Locate the lines of the listing below that hold "picture", then copy each of them.

- **DATA EXCERPT**
——————————
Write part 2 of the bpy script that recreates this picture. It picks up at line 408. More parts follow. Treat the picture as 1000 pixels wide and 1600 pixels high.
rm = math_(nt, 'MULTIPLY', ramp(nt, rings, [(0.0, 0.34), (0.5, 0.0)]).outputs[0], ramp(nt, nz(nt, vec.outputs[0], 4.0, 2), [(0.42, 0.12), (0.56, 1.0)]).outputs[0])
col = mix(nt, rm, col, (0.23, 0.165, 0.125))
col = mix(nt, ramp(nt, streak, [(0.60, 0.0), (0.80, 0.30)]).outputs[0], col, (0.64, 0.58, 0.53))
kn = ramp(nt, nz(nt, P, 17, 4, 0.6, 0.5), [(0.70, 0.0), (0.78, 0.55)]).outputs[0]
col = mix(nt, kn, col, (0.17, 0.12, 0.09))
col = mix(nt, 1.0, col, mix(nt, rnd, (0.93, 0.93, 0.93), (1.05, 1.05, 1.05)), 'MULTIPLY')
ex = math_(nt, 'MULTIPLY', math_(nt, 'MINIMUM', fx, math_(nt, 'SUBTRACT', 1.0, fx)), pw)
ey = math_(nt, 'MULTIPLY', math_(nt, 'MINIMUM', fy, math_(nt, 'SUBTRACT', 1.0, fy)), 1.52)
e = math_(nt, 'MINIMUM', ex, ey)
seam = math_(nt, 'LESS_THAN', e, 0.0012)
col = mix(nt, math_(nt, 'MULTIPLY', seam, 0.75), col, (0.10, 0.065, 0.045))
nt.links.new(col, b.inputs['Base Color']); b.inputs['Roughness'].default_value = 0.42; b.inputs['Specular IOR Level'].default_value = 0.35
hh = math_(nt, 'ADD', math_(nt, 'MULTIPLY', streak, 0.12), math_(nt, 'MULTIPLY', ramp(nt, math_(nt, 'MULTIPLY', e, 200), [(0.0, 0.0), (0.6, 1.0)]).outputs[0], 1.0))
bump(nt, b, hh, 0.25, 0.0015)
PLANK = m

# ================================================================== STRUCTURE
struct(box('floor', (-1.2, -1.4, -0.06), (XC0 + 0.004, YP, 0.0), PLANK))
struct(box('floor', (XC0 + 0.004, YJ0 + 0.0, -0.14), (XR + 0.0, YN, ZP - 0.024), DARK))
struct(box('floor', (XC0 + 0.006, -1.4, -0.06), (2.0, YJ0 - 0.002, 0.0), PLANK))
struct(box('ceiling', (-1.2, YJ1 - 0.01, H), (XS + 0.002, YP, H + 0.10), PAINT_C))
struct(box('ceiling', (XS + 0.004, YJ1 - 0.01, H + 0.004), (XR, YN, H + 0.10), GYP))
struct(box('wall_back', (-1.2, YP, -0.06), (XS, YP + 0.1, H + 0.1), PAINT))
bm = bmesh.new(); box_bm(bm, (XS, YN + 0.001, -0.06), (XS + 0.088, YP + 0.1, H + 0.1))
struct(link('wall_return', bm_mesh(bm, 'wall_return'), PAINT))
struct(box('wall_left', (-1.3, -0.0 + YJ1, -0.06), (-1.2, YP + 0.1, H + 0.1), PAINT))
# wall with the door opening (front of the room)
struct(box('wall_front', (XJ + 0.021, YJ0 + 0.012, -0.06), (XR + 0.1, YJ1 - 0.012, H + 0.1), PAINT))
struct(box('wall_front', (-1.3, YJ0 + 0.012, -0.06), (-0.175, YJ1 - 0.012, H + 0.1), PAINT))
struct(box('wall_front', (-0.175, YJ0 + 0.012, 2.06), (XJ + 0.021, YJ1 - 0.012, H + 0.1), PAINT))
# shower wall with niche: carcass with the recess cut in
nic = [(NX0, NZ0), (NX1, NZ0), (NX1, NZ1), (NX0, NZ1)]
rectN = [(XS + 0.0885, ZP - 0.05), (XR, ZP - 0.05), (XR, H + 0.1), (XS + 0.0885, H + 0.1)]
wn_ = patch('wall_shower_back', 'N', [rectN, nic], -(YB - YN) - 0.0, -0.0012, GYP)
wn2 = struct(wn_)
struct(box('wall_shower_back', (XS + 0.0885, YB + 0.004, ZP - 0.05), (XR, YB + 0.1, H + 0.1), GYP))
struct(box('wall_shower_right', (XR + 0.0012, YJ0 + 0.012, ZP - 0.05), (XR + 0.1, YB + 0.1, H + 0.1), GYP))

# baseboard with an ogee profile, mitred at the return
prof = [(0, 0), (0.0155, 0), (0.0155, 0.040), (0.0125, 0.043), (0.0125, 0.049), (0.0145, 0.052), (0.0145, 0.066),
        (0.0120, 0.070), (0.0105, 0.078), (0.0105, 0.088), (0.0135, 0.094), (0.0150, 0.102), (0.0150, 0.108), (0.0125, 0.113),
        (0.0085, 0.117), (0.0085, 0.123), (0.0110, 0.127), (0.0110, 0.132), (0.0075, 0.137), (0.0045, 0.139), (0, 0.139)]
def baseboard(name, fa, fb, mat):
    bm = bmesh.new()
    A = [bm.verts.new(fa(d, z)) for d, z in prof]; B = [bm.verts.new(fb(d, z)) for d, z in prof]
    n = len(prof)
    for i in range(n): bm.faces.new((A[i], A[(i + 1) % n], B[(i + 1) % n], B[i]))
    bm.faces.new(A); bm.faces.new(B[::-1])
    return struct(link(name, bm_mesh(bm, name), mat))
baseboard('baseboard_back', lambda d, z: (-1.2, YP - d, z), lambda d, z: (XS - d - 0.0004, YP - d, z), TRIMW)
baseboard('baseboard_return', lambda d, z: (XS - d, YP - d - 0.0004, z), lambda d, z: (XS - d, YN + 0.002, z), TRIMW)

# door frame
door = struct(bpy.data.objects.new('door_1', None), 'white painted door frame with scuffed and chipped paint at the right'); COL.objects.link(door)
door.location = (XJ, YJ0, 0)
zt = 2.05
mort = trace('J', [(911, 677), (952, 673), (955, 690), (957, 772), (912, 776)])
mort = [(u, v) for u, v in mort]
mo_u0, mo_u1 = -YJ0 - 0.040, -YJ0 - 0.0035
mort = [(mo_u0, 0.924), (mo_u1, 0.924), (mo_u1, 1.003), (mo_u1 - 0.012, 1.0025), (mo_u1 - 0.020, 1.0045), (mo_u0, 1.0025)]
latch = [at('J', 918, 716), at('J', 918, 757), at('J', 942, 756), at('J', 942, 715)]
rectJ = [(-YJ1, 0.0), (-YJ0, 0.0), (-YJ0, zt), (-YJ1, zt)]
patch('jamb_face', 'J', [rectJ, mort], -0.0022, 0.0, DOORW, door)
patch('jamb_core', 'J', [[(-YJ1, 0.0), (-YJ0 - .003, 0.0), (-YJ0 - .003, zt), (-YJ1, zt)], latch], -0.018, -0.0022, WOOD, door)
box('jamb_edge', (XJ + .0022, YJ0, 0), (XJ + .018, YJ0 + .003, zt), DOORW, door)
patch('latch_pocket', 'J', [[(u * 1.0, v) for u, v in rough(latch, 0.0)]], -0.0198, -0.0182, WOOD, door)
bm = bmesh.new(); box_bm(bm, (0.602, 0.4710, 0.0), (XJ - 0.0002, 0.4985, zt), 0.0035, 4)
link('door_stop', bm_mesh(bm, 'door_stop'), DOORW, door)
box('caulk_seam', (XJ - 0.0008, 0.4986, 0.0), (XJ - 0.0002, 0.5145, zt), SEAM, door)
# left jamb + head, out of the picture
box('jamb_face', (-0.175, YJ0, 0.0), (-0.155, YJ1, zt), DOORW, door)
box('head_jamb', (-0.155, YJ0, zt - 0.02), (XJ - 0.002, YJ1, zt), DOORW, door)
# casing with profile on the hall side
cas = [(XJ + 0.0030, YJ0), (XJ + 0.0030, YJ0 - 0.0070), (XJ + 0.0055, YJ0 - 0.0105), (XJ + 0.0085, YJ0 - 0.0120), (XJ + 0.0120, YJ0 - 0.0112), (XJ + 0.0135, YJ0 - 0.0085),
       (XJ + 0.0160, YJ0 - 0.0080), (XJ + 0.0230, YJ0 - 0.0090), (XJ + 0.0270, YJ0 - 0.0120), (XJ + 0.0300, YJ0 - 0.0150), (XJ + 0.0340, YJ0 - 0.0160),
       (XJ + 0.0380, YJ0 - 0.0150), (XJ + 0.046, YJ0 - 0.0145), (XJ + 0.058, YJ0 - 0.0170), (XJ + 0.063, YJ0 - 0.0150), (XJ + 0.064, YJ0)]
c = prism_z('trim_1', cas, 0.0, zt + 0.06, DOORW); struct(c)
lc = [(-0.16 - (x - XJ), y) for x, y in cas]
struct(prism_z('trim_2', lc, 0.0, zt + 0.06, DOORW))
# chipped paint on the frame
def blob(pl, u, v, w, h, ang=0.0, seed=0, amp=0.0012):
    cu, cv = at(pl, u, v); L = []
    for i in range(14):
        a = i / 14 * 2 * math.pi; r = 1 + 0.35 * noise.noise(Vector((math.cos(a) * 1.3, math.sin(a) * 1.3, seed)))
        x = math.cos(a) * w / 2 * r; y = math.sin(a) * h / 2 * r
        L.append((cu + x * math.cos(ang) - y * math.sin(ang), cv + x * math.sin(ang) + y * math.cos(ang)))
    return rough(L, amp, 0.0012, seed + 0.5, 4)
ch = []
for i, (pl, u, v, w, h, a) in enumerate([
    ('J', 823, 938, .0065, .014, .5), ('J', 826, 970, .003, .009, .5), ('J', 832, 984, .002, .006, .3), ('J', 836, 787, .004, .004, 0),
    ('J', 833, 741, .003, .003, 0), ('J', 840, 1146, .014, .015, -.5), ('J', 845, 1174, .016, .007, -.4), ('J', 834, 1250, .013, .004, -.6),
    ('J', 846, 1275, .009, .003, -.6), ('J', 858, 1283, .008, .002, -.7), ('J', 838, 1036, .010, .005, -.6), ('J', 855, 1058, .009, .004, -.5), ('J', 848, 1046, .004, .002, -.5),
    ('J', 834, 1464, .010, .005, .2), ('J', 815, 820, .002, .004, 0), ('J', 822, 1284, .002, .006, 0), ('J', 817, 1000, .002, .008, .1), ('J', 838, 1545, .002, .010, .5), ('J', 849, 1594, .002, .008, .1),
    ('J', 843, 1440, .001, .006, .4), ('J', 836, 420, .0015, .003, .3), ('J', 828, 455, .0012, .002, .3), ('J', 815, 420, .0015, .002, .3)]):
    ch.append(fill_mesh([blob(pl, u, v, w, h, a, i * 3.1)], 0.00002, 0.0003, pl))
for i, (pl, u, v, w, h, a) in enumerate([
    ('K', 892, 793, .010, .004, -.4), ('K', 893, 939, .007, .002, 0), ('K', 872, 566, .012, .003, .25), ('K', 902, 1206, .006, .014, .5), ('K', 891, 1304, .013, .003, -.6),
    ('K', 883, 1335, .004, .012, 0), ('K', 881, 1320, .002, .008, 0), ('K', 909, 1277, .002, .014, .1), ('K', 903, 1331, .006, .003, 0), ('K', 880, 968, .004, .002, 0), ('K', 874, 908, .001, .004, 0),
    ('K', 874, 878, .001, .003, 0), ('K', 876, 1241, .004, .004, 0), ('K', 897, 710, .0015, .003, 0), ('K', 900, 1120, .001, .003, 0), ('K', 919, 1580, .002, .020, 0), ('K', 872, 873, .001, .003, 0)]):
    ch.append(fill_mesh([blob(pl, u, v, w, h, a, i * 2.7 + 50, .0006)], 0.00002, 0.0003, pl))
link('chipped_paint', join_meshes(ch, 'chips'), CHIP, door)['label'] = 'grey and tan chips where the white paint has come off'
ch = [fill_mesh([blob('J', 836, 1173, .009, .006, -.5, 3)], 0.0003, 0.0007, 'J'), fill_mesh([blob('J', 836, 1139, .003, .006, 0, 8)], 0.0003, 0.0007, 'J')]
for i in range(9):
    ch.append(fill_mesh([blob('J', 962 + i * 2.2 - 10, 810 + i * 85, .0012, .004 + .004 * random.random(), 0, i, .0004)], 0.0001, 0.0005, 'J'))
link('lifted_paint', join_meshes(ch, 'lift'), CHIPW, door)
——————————
- **ANSWER TO THE TASK**
Write part 2 of the bpy script that recreates this picture. It picks up at line 408. More parts follow. Treat the picture as 1000 pixels wide and 1600 pixels high.
# left jamb + head, out of the picture